Fortunately for the 1987 News-Gazette All-Area shooting guard, one other person shared his same vision, Jim Baron.

Just in time for the 2012-13 collegiate season, Mennenga was offered a staff position by Baron at Canisius University, a school not only located in Buffalo, but one that was also just five minutes from the Mennenga residence.

Mennenga had no difficulty in walking away from the Time-Warner job offer.

***

Canisius won 20 games the first year that Baron and Mennenga worked together and qualified for a low-level postseason tournament (CollegeInsider.com Tournament).

It was the break that Mennenga needed.

His coaching career has since skyrocketed.

He couldn’t be happier.

“I’m blessed,” Mennenga said. “I feel good providing for my family while doing what’s in my heart and that I love to do.”

For five years now he has been part of head coach Dana Altman’s University of Oregon basketball staff.

The Ducks reached the NCAA Elite Eight in 2016, the Final Four in 2017 and this week are preparing for a Sweet 16 encounter against Virginia at 9 p.m. on Thursday at Louisville.

Television cameras have showcased Mennenga on the sidelines at various times during the Ducks’ first two postseason games.

“On Game Day, we’re all on the same page,” he said. “There are no individual duties.

“It’s part coaching and part psychologist. It’s all about getting them to get and connect with the game-plan going in.”

Others are seeing what Mennenga has always felt — that he could be successful in big-time college basketball.

In 2016, ESPN ranked Mennenga as the seventh-best college basketball recruiter.

In 2018, he helped Oregon sign what was regarded as the No. 4 recruiting class nationally. 24/7 sports rated two Oregon assistants among the country’s elite recruiters that year.

Tony Stubblefield was ranked eighth and Mennenga was listed at 15th.

While the season has specific start and end dates, there are no breaks from recruiting.

“It’s non-stop, especially if you want to compete with the elite universities,” Mennenga said. “There’s never a dull moment.

“If you don’t have a passion for it, someone out there will beat you.”

Oregon has won 138 of 186 games (74.2 percent) since Mennenga joined Altman in August, 2014.

“We’ve won three Pac-12 titles and been to three Sweet 16s in the past five years,” Mennenga said.

“We utilize the past to help prepare for the future. We’re on the cusp of something.”

Only one segment of the team’s practice routine changes during the postseason.

“We keep the same rhythm and do what we do (in-season), lift, watch film and practice,” Mennenga said. “But we definitely practice shorter. We make sure there’s enough juice in the tank for game time.

“We’re sprinting down the homestretch now.”
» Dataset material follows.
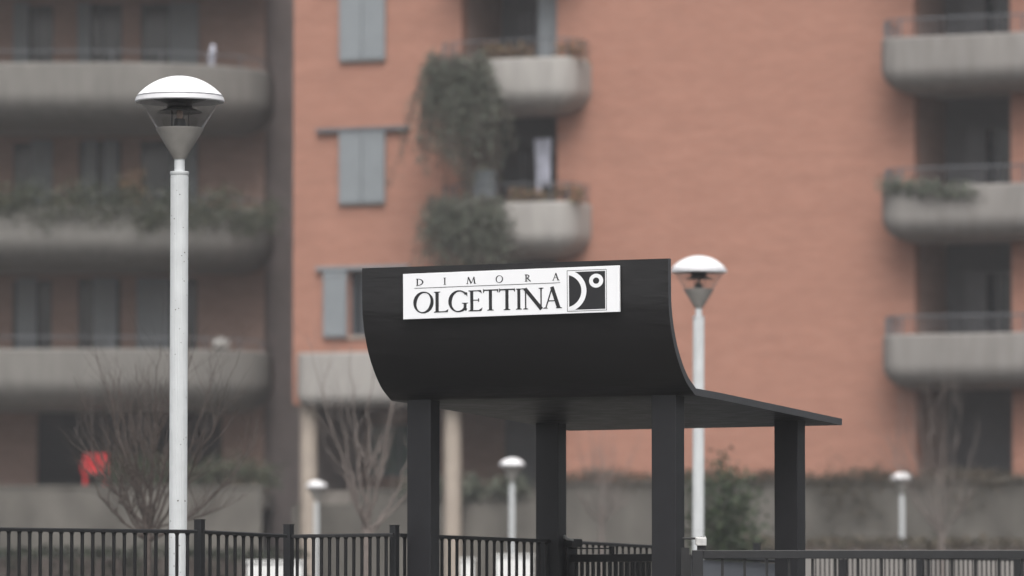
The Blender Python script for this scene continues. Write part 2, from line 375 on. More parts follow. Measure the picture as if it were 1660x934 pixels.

Perhaps the best news of all for the veteran coach happened off the court.

After spending the first season at Oregon as a trial run — with his family remaining in New York — they have all been together in Eugene, Ore., the past four years.

***

The Mennenga name has been prominent in Central Illinois athletics for decades.

Mike’s father, Marv, was an outstanding softball pitcher who was selected in 2007 to the Illinois Amateur Softball Association Hall of Fame.

Marv Mennenga also coached basketball, at St, Malachy in Rantoul and worked with Larry Butler and the Illinois Warriors AAU program.

Mike’s older brother, Deon, is the high school head coach at Armstrong-Potomac.

Beyond high school, Mike Mennenga played basketball for two years at Vincennes (Ind.) University and for two years at Morehead State, in Kentucky.

He then returned to Champaign County to launch the first steps of his basketball coaching dream.

Mike Mennenga was an assistant at Rantoul High school in 1993-94, followed by one year on staff at Parkland College in 1994-95.

During both of those years — as well as in 1995-96 — Mennenga organized and ran Super Sophs in Rantoul. It was a program for the top 42-rated sophomores in the state.

He then made the quantum leap from AAU coach in Illinois to the University of Maine as an assistant coach for the 1996-97 school year.

Mennenga helped turn a program that was 11-20 his first year into one that was 24-7 in his fourth — and final — year on staff.

He had a similar experience at the University of Buffalo. The team was 4-24 his first season (2000-01), but 23-10 in 2004-05.

At each subsequent stop, Mennenga has held a ‘salesman’ title as a recruiter.

Two of the five Oregon players who have started at least 20 games this season are 6-foot-9 forwards who graduated from Illinois high schools: senior Paul White, from Chicago Young, and freshman Francis Okoro, from Normal West.

Mennenga likes how Altman involves the coaching staff.

“He does an amazing job of making us feel like we have ownership of everything,” Mennenga said.

After 21 years and 665 games as a collegiate assistant coach, he can see a satisfying future at Oregon.

“Totally content,” he said. “Not looking (for a job elsewhere).

“We share the same vision as Coach Altman. It’s an opportunity of a lifetime.”

Though his parents are both deceased, there’s still reason for Mennenga and family — his wife of 22 years and daughters ages 15 and 13 — to return to Rantoul.

“My in-laws live in the house I grew up in,” Mike Mennenga said.